Four years later, in 2021, few months after my research monograph Scraps of Hope in Banda Aceh was published , I am asked the same question: How come you are the sole author of this book? What about those who participated in the research team, especially since 2015, when the audio-visual elements were added into the research process, with major contributions by a team consisting of several film makers, activist/poet/researcher, assistant camera persons, several translators, and of course, people whose life stories are elaborated through short documentary videos, but also ethnographic chapters?

This question and the scholarly choices point to a number of crucial questions about authorship, recognition, and scholarly rewards. In the case of post-disaster and post-conflict scholarship on Aceh, the invisibility of local emerging scholars, and a growth of a new generation of predominantly Western scholarship on Aceh has been also academically criticised, towards which I also point out in the book – in particular, how a locally conducted and published research on multitudes of masculinities, never gains references, rather it is the synthesis article in English, written by outsiders, that gains the points, and visibility, in citation indexes.

In the book, I describe the research journey between 2012-2020 as stumbling scholarship, pointing towards incompleteness, attempts to ”do better” that are entangled with whiteness and lures of saviourism, or simply realisations of the impossibility of overcoming structures through individual choices that a researcher, with research funding based in the Global North, has at their hand.
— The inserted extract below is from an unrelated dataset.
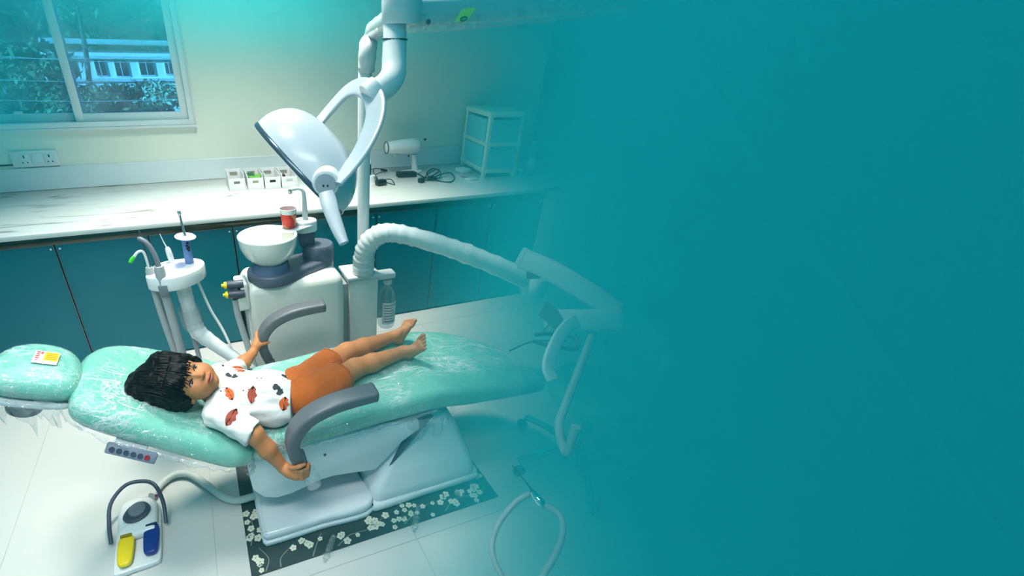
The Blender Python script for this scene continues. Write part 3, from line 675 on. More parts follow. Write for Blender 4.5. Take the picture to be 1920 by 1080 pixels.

During the research process, attempting to pay attention to structures of coloniality, neoliberal university and its demands, and simultaneously competing in academic job markets, I had chosen non-textual forms of expression (over 100 minutes of documentary videos), poetry recital and video screening events, collaborative side projects that allowed emergence of multiple authors and analysts, and walk-in screenings and lectures where the scholar gets to interact with participants  – but which does not translate into competitive citation-indexes.

Different parts of the book describe these multiple authors and analysts that have created the experience of having produced, and researched Scraps of Hope in Banda Aceh – as something more than a straightforward one-researcher endeavor, which after all, the Academy of Finland Fellowship is all about. It is a fellowship that Academy of Finland defines  as follows:

When you apply for funding for a research post as Academy Research Fellow, you apply for funding for your own salary for five years. Academy Research Fellows work on research plans that have been rated to be of a high scientific quality. They have built extensive research networks, and the funding allows them to develop their academic leadership skills and establish themselves as independent researchers in the international scientific community.

Having applied successfully for the fellowship in 2014, I made the promise of a monograph -so as to fulfill the measurement of having reached successfully the status of independent researcher of high scientific quality. The value of single authored monograph in the Finnish academic and higher education political economy equals roughly 4-5 single authored articles –  all such publications by university affiliated researchers are registered and reported annually to the Ministry of Education, and they consists of 14% of the overall university budgets. In this system, over 100 minutes, or support given to edited books supported through the research project’s non-salaried research costs, contribute 0 – this I was reminded of when attempting to register the project’s outputs into the publication database of my university. They also do not count when my credentials are reviewed next time – be it an attempt to apply for a salary rise, any openings for professorships, or even senior lectureship title, a path opened this spring for us university lecturers.

So yes, my response to those who question the single authorship in ethnography: we stumble, and we fail, until we are successful in dismantling the master’s house.